The real issues in the face of which the Session gathered were simple and direct: the downward swing of the business cycle, long before the optimistically anticipated upswing had been completed according to the norms of the bourgeois statisticians; and the approach of the war.

And with these issues, so intimately affecting the lives of the masses, in face of the lay-offs, the lowering of wages, the whole gathering storm of “economic crisis” and the untold human misery which it brings with it, Congress debates points of order. The President has a toothache (one always does well do be suspicious of the toothaches of politicians) and goes fishing off Miami.
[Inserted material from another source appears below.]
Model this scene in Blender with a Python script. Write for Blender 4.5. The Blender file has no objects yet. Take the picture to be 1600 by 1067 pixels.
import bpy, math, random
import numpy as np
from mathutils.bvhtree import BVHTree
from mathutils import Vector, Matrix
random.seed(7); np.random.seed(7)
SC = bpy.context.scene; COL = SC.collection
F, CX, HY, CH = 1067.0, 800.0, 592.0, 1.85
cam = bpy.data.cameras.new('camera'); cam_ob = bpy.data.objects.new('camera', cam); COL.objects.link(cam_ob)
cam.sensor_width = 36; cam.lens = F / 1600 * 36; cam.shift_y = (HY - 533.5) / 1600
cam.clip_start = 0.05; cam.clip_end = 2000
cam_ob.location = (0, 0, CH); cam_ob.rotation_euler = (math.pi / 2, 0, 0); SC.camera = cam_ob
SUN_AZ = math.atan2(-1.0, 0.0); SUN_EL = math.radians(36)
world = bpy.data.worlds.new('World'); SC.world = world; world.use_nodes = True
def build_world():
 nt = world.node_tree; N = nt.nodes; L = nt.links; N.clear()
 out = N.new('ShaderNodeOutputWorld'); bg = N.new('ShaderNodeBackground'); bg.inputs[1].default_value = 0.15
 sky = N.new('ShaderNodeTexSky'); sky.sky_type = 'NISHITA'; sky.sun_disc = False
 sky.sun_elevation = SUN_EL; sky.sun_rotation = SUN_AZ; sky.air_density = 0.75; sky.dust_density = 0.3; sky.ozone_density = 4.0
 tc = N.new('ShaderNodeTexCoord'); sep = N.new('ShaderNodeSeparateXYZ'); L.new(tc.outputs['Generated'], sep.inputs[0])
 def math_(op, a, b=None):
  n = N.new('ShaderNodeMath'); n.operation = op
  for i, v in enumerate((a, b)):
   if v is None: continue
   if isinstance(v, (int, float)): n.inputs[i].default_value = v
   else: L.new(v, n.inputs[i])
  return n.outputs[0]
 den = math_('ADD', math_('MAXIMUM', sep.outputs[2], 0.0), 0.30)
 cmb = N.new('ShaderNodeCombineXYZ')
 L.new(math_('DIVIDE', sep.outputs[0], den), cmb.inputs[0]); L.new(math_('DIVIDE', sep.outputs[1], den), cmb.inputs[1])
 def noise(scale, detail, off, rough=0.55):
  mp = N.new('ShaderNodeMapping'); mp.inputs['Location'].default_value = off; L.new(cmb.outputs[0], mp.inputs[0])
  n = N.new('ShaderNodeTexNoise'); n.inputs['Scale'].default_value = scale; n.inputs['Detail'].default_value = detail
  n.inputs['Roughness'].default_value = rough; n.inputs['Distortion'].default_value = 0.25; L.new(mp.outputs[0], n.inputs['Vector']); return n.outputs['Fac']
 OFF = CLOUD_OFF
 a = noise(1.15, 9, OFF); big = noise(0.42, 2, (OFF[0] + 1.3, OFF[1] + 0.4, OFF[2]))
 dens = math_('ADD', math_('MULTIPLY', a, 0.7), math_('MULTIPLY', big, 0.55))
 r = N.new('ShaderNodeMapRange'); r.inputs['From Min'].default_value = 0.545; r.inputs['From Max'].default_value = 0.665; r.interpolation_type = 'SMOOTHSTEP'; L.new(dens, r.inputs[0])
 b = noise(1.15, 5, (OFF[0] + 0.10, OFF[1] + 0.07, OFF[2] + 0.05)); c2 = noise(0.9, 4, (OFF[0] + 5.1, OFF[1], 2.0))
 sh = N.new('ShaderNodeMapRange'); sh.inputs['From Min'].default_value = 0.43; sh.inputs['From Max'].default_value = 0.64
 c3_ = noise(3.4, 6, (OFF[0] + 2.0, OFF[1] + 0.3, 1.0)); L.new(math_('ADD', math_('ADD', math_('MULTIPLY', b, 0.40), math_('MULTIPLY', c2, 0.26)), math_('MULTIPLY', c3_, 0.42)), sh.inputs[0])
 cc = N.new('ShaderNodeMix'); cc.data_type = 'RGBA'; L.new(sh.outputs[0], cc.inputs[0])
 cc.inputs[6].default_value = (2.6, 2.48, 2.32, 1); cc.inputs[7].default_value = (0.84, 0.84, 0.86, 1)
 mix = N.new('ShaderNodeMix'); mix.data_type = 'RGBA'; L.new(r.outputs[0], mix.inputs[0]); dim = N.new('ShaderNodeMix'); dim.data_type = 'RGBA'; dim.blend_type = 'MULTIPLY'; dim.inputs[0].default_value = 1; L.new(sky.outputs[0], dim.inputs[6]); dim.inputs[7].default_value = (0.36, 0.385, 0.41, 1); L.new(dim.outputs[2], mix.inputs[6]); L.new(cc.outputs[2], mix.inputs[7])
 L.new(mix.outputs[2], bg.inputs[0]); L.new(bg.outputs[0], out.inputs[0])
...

Senator Connally makes wise cracks about the Anti-Lynching Bill. No clearer symbols of the decay of capitalism could be found. Confronted with genuine social problems, the bourgeoisie itself, and its spokesmen, are dismayed and floundering.

Their attitude betrays the fact that, consciously or unconsciously, they have lost confidence in their own answer, the answer which in an earlier era they had so confidently ready. Their aim was once the progressive one of expanding the productive forces of society. This is no longer possible – for them. And now they seek only rationalizing formulas for preserving their social power and privilege, before going over to the open brutality of fascism.

Battle Behind the Scenes

It should not, however, be imagined that nothing is happening in Washington. Beneath the surface debate in Congress, a real and far-reaching battle is now going on, a battle which emerged in an earlier stage last Spring during the fight over the Court Bill. The first bone of contention, from the point of view of each group, is how to slough off responsibility for the new crisis which seems to impend ?

Roosevelt must seek to attribute it to the sabotage of “economic Tories” and to a recalcitrant Congress. The “economic Tories” and their immediate spokesmen, on the other hand, must try to make New Dealism responsible in the public mind. Thus Roosevelt, by giving the rope for Congress and making “concessions to business” (himself meanwhile having toothaches and going fishing), jockeys into a position where, if it seems desirable at a later stage, he can again denounce the Tories, prove that cooperation with them was the cause of all evil, and re-assert New Dealism on a “new and higher plane.”

One point, however, and by far the, most important point, Roosevelt, the various factions in Congress and the “Tories” have completely in common: namely, the necessity for attributing the new crisis to something, anything, other than its true cause which is, of course, simply the capitalist system itself. At all costs, they must hide this conclusion. The real importance of the present crisis is in providing the final proof (if one is needed) that reformism (represented by the New Deal) is no more capable than laisser faire of solving the the great social problems of our time.

As in the Court fight, so in the Special Session, the most bitter exchanges take place not between Republicans and Democrats, but between the different factions of the Democratic Party. The division between the Republican and Democratic Parties founded in the issues focused during the Civil War has reduced itself to a Tweedledum-Tweedledee contest; and the political framework it has provided is no longer convincing enough to sustain the illusions of capitalist politics in this country. The pressure of the Labor Party movement, containing beneath its distorted and bureaucratic surface the incipient class movement of the masses, is being felt; and the need for coming to terms with it in a way that will guarantee its harmless development. If the Republican and Democratic Parties are still in the field in 1940, they will not be the same parties that have been known since the Civil War.